Bientôt les arbustes disparaissent, et nous ne voyons plus qu’une étendue onduleuse, crevassée par les ravines, où, de place en place, apparaissent, soit les os clairs d’une carcasse aux côtes soulevées, soit une charogne à moitié dévorée par les oiseaux de proie et les chiens. Pendant quinze mois, il n’est point tombé une goutte d’eau sur cette terre, et la moitié des bêtes y sont mortes de faim. Leurs cadavres restent semés partout, empoisonnent le vent, et donnent à ces plaines l’aspect d’un pays stérile, rongé par le soleil et ravagé par la peste. Seuls les chiens sont gras, nourris de cette viande en putréfaction. Souvent, on en aperçoit deux ou trois, acharnés sur la même pourriture. Les pattes raides, ils tirent sur la longue jambe d’un chameau ou sur la courte patte d’un bourriquet, ils dépècent le poitrail d’un cheval ou fouillent le ventre d’une vache. Et on en découvre au loin qui errent, en quête de charognes, le nez dans la brise, le poil épais, tendant leur museau pointu.

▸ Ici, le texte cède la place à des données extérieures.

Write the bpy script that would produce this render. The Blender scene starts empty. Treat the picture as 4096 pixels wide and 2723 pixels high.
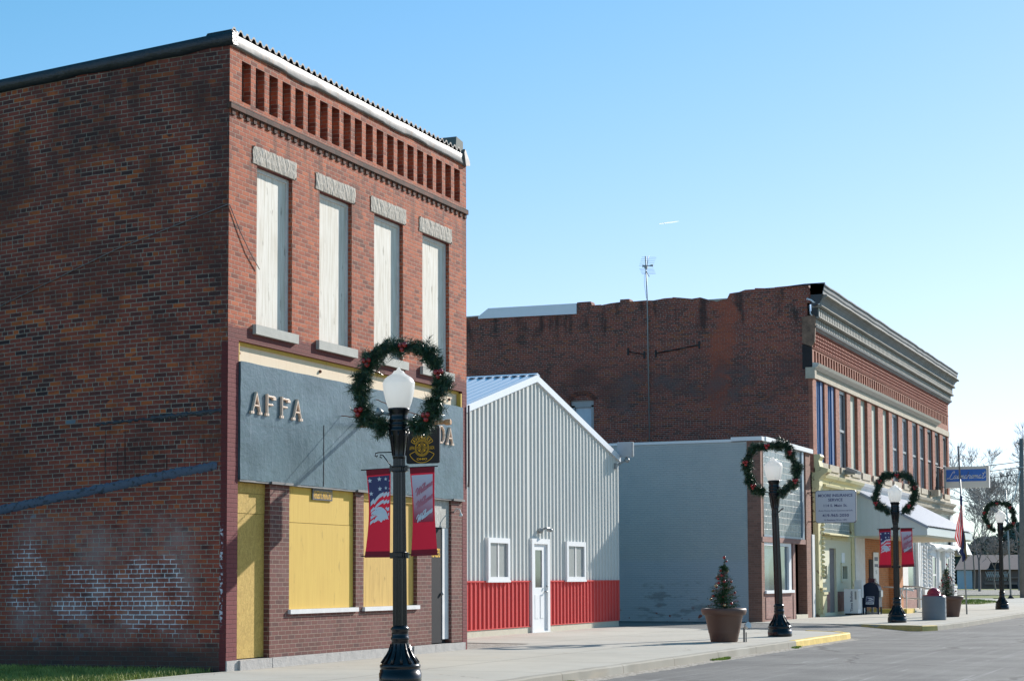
import bpy, bmesh, math, random
from mathutils import Vector, Matrix
random.seed(7)
R = math.radians
sc = bpy.context.scene
C = sc.collection

# ------------------------------------------------------------ camera, sky, sun, exposure
cam_d = bpy.data.cameras.new('camera'); cam = bpy.data.objects.new('camera', cam_d); C.objects.link(cam)
f, yaw, pitch, roll, shy = 7213.55, .3936, .0694, .0038, 449.97
cam_d.sensor_width = 36; cam_d.lens = f / 4096 * 36; cam_d.shift_y = shy / 4096
cam_d.clip_start = .1; cam_d.clip_end = 20000
fw = Vector((-math.sin(yaw)*math.cos(pitch), math.cos(yaw)*math.cos(pitch), math.sin(pitch)))
rt = Vector((math.cos(yaw), math.sin(yaw), 0)); up = rt.cross(fw)
c_, s_ = math.cos(roll), math.sin(roll)
r2 = c_*rt - s_*up; u2 = s_*rt + c_*up
M = Matrix((r2, u2, -fw)).transposed().to_4x4(); M.translation = Vector((13.865, -22.579, 1.32))
cam.matrix_world = M
sc.camera = cam
sc.render.resolution_x, sc.render.resolution_y = 1024, 680

SUN = Vector((1, 2.8, 1.42)).normalized()
world = bpy.data.worlds.new('World'); sc.world = world; world.use_nodes = True
wt = world.node_tree; bg = wt.nodes['Background']
sky = wt.nodes.new('ShaderNodeTexSky'); sky.sky_type = 'NISHITA'; sky.sun_disc = False
sky.sun_elevation = math.asin(SUN.z); sky.sun_rotation = math.atan2(SUN.x, SUN.y)
sky.altitude = 200; sky.air_density = 1.0; sky.dust_density = .15; sky.ozone_density = 1.6
# clear winter air: soften the very bright band round the sun and keep the blue
def _wm(op, a, b=0.):
    x = wt.nodes.new('ShaderNodeMath'); x.operation = op
    for i, q in enumerate((a, b)):
        if isinstance(q, (int, float)): x.inputs[i].default_value = q
        else: wt.links.new(q, x.inputs[i])
    return x.outputs[0]
_s = wt.nodes.new('ShaderNodeSeparateColor'); wt.links.new(sky.outputs[0], _s.inputs[0]); _c = wt.nodes.new('ShaderNodeCombineColor')
_rp = _wm('POWER', _s.outputs[0], 2.0); wt.links.new(_wm('DIVIDE', _rp, _wm('ADD', _wm('MULTIPLY', _rp, .13), 3.4)), _c.inputs[0])
wt.links.new(_wm('DIVIDE', _wm('MULTIPLY', _s.outputs[1], .94), _wm('ADD', _wm('MULTIPLY', _s.outputs[1], .038), 1.)), _c.inputs[1])
wt.links.new(_wm('DIVIDE', _s.outputs[2], _wm('ADD', _wm('MULTIPLY', _s.outputs[2], .02), 1.)), _c.inputs[2])
wt.links.new(_c.outputs[0], bg.inputs[0]); bg.inputs[1].default_value = .12
sun_d = bpy.data.lights.new('sun', 'SUN'); sun_d.energy = 4.6; sun_d.angle = R(.5); sun_d.color = (1, .94, .86)
sun = bpy.data.objects.new('sun', sun_d); C.objects.link(sun)
sun.rotation_euler = (-SUN).to_track_quat('-Z', 'Y').to_euler(); sun.location = (0, 0, 60)
sc.view_settings.view_transform = 'Standard'; sc.view_settings.look = 'None'
sc.view_settings.exposure = .65; sc.view_settings.gamma = 1
sc.cycles.max_bounces = 10; sc.cycles.diffuse_bounces = 6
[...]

Et il est bizarre de songer que ce sol calciné depuis deux ans par un soleil implacable, noyé depuis un mois sous des pluies de déluge, sera, vers mars et avril, une prairie illimitée, avec des herbes montant aux épaules d’un homme, et d’innombrables fleurs comme nous n’en voyons guère en nos jardins. Chaque année, quand il pleut, la Tunisie entière passe, à quelques mois de distance, par la plus affreuse aridité et par la plus fougueuse fécondité. De Sahara sans un brin d’herbe, elle devient tout à coup, presque en quelques jours, comme par miracle, une Normandie follement verte, une Normandie ivre de chaleur, jetant en ces moissons de telles poussées de sève qu’elles sortent de terre, grandissent, jaunissent et mûrissent à vue d’œil.